Psy-Kosh gave the right response. Just to be ********:

I did not mean to suggest that PLT Scheme is *the* Scheme standard.
That would be unfair to the other wonderful Scheme implementations out
there. What I was trying to say was:

- R5RS is not a language in a meaningful, practical sense of the word.
It is therefore not a fair comparison to something like Python. (I
only even brought this up because a Python Web site had offered just
such a comparison in which, of course, Python came out looking much
better than RnRS Scheme.)

- A fair comparison would be between Python and, say, PLT Scheme. I
chose PLT because I could speak of it authoritatively.
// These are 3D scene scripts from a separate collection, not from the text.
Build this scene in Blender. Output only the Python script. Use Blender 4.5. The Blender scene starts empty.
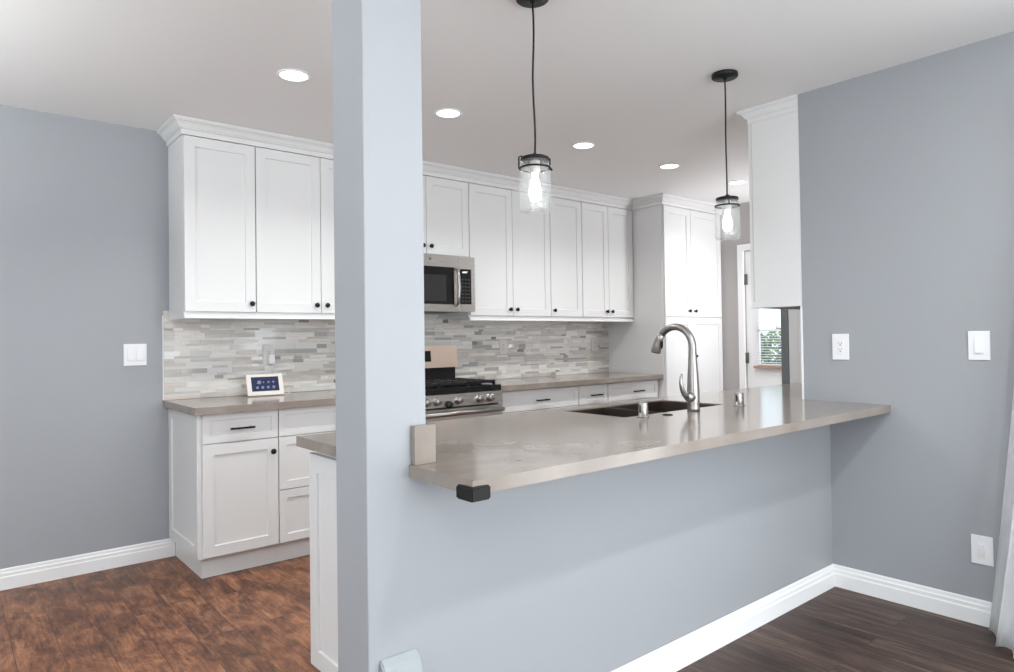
import bpy, bmesh, math, random
from mathutils import Vector, Matrix
PI = math.pi
S = bpy.context.scene
COL = S.collection

# ------------------------------------------------------------------ camera
cd = bpy.data.cameras.new('camera')
cd.sensor_width = 36.0
cd.lens = 678.6 * 36.0 / 1014.0
cd.shift_y = (327.58 - 336.0) / 1014.0
cd.clip_start = 0.05
cam = bpy.data.objects.new('camera', cd)
COL.objects.link(cam)
Rv = Vector((0.76733375, -0.6411024, -0.01366168))
Uv = Vector((0.000582905, -0.0206074628, 0.999787474))
Fv = Vector((0.64124768, 0.76717863, 0.0154391))
M = Matrix((Rv, Uv, -Fv)).transposed().to_4x4()
M.translation = Vector((0, 0, 1.2514))
cam.matrix_world = M
S.camera = cam

# ------------------------------------------------------------------ world, exposure, daylight
w = bpy.data.worlds.new('sky'); S.world = w; w.use_nodes = True
bg = w.node_tree.nodes['Background']
bg.inputs[0].default_value = (0.80, 0.90, 1.0, 1)
bg.inputs[1].default_value = 2.0
S.view_settings.view_transform = 'Standard'
S.view_settings.look = 'None'
S.view_settings.exposure = 0.08
S.view_settings.gamma = 1.0
S.view_settings.use_curve_mapping = False
S.cycles.max_bounces = 10
S.cycles.diffuse_bounces = 6
S.cycles.transparent_max_bounces = 12
S.cycles.sample_clamp_indirect = 4.0


def area(name, loc, rot, sx, sy, power, color=(1, 1, 1), shape='RECTANGLE', spread=None):
    l = bpy.data.lights.new(name, 'AREA'); l.shape = shape; l.size = sx
    if shape in ('RECTANGLE', 'ELLIPSE'): l.size_y = sy
    l.energy = power; l.color = color
    if spread: l.spread = spread
    o = bpy.data.objects.new(name, l); COL.objects.link(o); o.location = loc; o.rotation_euler = rot
    return o


# daylight through the wide dining window behind the camera, and through the glass door on the right
area('daylight_back_window', (1.5, -2.52, 1.16), (PI/2, 0, 0), 2.95, 2.2, 100, (0.95, 0.985, 1.0))
area('daylight_glass_door', (3.46, -0.75, 1.1), (PI/2, 0, PI/2), 1.9, 2.0, 46, (0.95, 0.985, 1.0))
area('fill_left_window', (-2.12, 0.6, 1.4), (PI/2, 0, -PI/2), 2.4, 1.6, 33, (0.95, 0.985, 1.0))  # unseen window on the left, added for even fill light
area('fill_kitchen_window', (5.52, 1.72, 1.55), (math.radians(112), 0, 0), 0.42, 1.0, 28, (0.98, 0.985, 1.0))  # unseen window, added to brighten the far side of the kitchen

# ------------------------------------------------------------------ materials
MATS = {}


def mat(name, color, rough=0.5, metal=0.0, spec=0.5, emit=None, es=0.0, coat=0.0):
    m = bpy.data.materials.new(name); m.use_nodes = True
    b = m.node_tree.nodes['Principled BSDF']
    b.inputs['Base Color'].default_value = (*color, 1)
    b.inputs['Roughness'].default_value = rough
    b.inputs['Metallic'].default_value = metal
    b.inputs['Specular IOR Level'].default_value = spec
    b.inputs['Coat Weight'].default_value = coat
    if emit:
        b.inputs['Emission Color'].default_value = (*emit, 1)
        b.inputs['Emission Strength'].default_value = es
    MATS[name] = m
    return m


def nodes(m):
    return m.node_tree.nodes, m.node_tree.links, m.node_tree.nodes['Principled BSDF']


def add_noise_bump(m, scale=200, strength=0.05, dist=0.002):
    n, l, b = nodes(m)
    tc = n.new('ShaderNodeTexCoord'); no = n.new('ShaderNodeTexNoise'); bu = n.new('ShaderNodeBump')
    no.inputs['Scale'].default_value = scale
    bu.inputs['Strength'].default_value = strength; bu.inputs['Distance'].default_value = dist
    l.new(tc.outputs['Object'], no.inputs['Vector']); l.new(no.outputs['Fac'], bu.inputs['Height'])
    l.new(bu.outputs['Normal'], b.inputs['Normal'])


def mottle(m, c1, c2, scale=6, detail=5, lo=0.35, hi=0.65, vec_scale=None):
    n, l, b = nodes(m)
    tc = n.new('ShaderNodeTexCoord'); no = n.new('ShaderNodeTexNoise'); cr = n.new('ShaderNodeValToRGB')
    no.inputs['Scale'].default_value = scale; no.inputs['Detail'].default_value = detail
    cr.color_ramp.elements[0].position = lo; cr.color_ramp.elements[1].position = hi
    cr.color_ramp.elements[0].color = (*c1, 1); cr.color_ramp.elements[1].color = (*c2, 1)
    src = tc.outputs['Object']
    if vec_scale:
        mp = n.new('ShaderNodeMapping'); mp.inputs['Scale'].default_value = vec_scale
        l.new(src, mp.inputs['Vector']); src = mp.outputs['Vector']
    l.new(src, no.inputs['Vector']); l.new(no.outputs['Fac'], cr.inputs['Fac'])
    l.new(cr.outputs['Color'], b.inputs['Base Color'])
    return cr


blue = mat('blue_grey_paint', (0.328, 0.341, 0.362), 0.42, spec=0.35); add_noise_bump(blue, 160, 0.08)
greige = mat('warm_grey_paint', (0.44, 0.42, 0.41), 0.6, spec=0.3); add_noise_bump(greige, 160, 0.08)
ceilm = mat('ceiling_paint', (0.82, 0.815, 0.81), 0.8, spec=0.2); add_noise_bump(ceilm, 90, 0.06)
trimw = mat('white_trim_paint', (0.84, 0.84, 0.845), 0.35)
cabw = mat('white_cabinet_lacquer', (0.73, 0.73, 0.73), 0.32, spec=0.4)
black = mat('black_metal', (0.009, 0.009, 0.0095), 0.45, spec=0.25)
rubber = mat('black_rubber', (0.010, 0.009, 0.009), 0.5, spec=0.25)
iron = mat('cast_iron', (0.010, 0.010, 0.010), 0.5, spec=0.3)
blackglass = mat('black_glass', (0.009, 0.009, 0.010), 0.15, spec=0.3)
steel = mat('brushed_steel', (0.56, 0.53, 0.50), 0.3, 1.0)
mottle(steel, (0.50, 0.475, 0.45), (0.62, 0.59, 0.56), 40, 3, vec_scale=(0.2, 1, 8))
chrome = mat('brushed_nickel', (0.36, 0.34, 0.325), 0.33, 1.0)
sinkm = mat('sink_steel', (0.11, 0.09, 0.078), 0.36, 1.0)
plastic = mat('white_plastic', (0.82, 0.82, 0.84), 0.35)
darkslot = mat('dark_slot', (0.03, 0.03, 0.03), 0.6)
cream = mat('cream_plastic', (0.78, 0.72, 0.67), 0.35)
hingem = mat('hinge_steel', (0.16, 0.16, 0.16), 0.35, 1.0)
woodledge = mat('wood_ledge', (0.42, 0.26, 0.17), 0.5)
fridgedoor = mat('grey_fridge_door', (0.17, 0.18, 0.19), 0.35, 0.2)
fridgeside = mat('white_fridge_side', (0.72, 0.72, 0.73), 0.4)
screenm = mat('screen_glow', (0.01, 0.015, 0.05), 0.1, emit=(0.03, 0.038, 0.075), es=0.55)
iconm = mat('screen_icon', (0.16, 0.18, 0.26), 0.3, emit=(0.40, 0.45, 0.60), es=0.15)
steel_reflection = mat('backguard_steel_warm_reflection', (0.92, 0.74, 0.62), 0.30, 1.0)  # warm reflection on the stainless steel put into its colour
curtm = mat('white_curtain_cloth', (0.93, 0.93, 0.935), 0.85, spec=0.1)
leafm = mat('hedge_leaf', (0.10, 0.19, 0.06), 0.6)
mottle(leafm, (0.05, 0.11, 0.03), (0.34, 0.45, 0.22), 9, 3)
groundm = mat('patio', (0.5, 0.49, 0.46), 0.9)
blindm = mat('blind_slat', (0.88, 0.88, 0.90), 0.5)

n, l, b = nodes(curtm)
tl = n.new('ShaderNodeBsdfTranslucent'); tl.inputs[0].default_value = (0.93, 0.93, 0.935, 1)
ms = n.new('ShaderNodeMixShader'); ms.inputs[0].default_value = 0.15
l.new(b.outputs[0], ms.inputs[1]); l.new(tl.outputs[0], ms.inputs[2]); l.new(ms.outputs[0], n['Material Output'].inputs[0])

# quartz counter
quartz = mat('taupe_quartz', (0.36, 0.32, 0.29), 0.14, spec=0.5)
mottle(quartz, (0.215, 0.180, 0.155), (0.30, 0.262, 0.232), 5, 8, 0.3, 0.7, vec_scale=(1, 1.6, 1))
quartzd = quartz
n, l, b = nodes(quartz)
b.inputs['Coat Weight'].default_value = 0.0

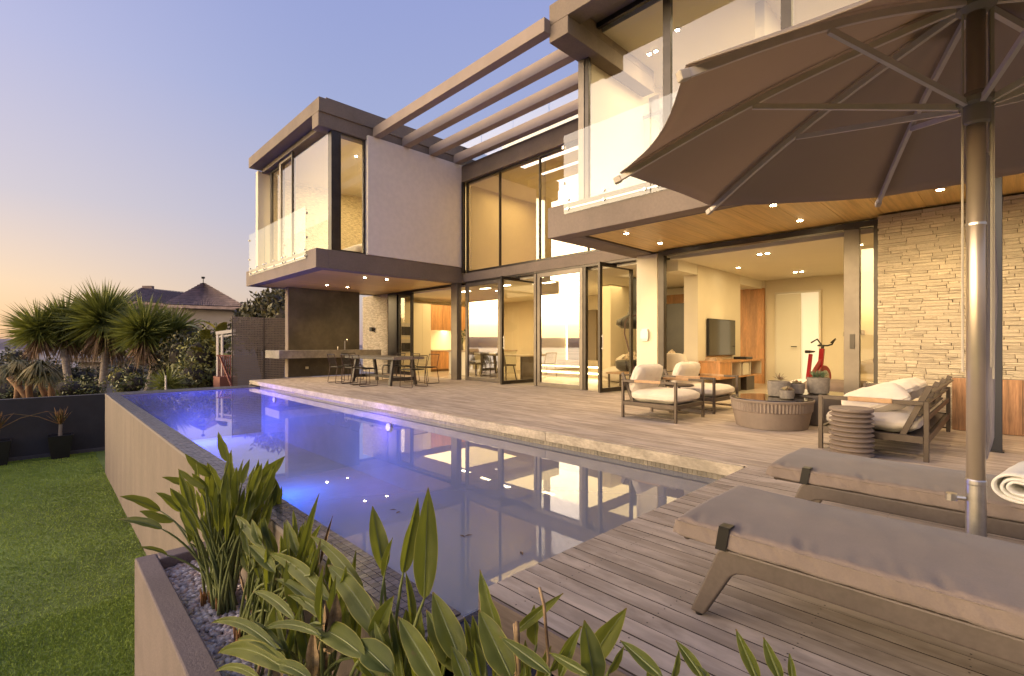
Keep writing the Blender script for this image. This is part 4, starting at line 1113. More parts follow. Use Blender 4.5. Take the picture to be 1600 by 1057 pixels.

- PLT Scheme stacks up more than favorably in this comparison. So
would many other Scheme systems.

- Whereas Python is defined purely by its implementation, PLT Scheme
has at least a core that is defined more abstractly, and has formal
definitions for most of the extensions, too.

Therefore, the comparison on the Python Web site was either bogus or
false, depending on how you want to view it.

Let my clarify my remark about R5RS (a clarification I have offered
here in the past, too):

I don't think of R5RS as a language; it is, rather, the core of a
language, atop which many actual languages can be defined. Those
actual languages sometimes diverge wildly.

To my mind, this is no more surprising than the wild divergence
between Perl and Python: nobody realistically expects feeding Perl
source to the Python interpreter to produce a meaningful value.
(Doing so might, however, be a good form of fuzz-testing, and may
usefully expose a seg fault.)

While many people rue that not every program built atop an R5RS
extension will run on every other extension, I view the fact that
*many* Gambit programs will run in PLT Scheme, or that *many* Stalin
programs will run in Larceny, as a *bonus*.

R5RS is a gem. Each actual Scheme system takes the responsibility of
wrapping that gem in an appropriate amount of mud to produce something
useful. But shine a light at just the right angle and you can still
catch a glint from that gem within. That's so damn cool, and an optic
treat those poor Ruby, Python and Perl folks will never get to see.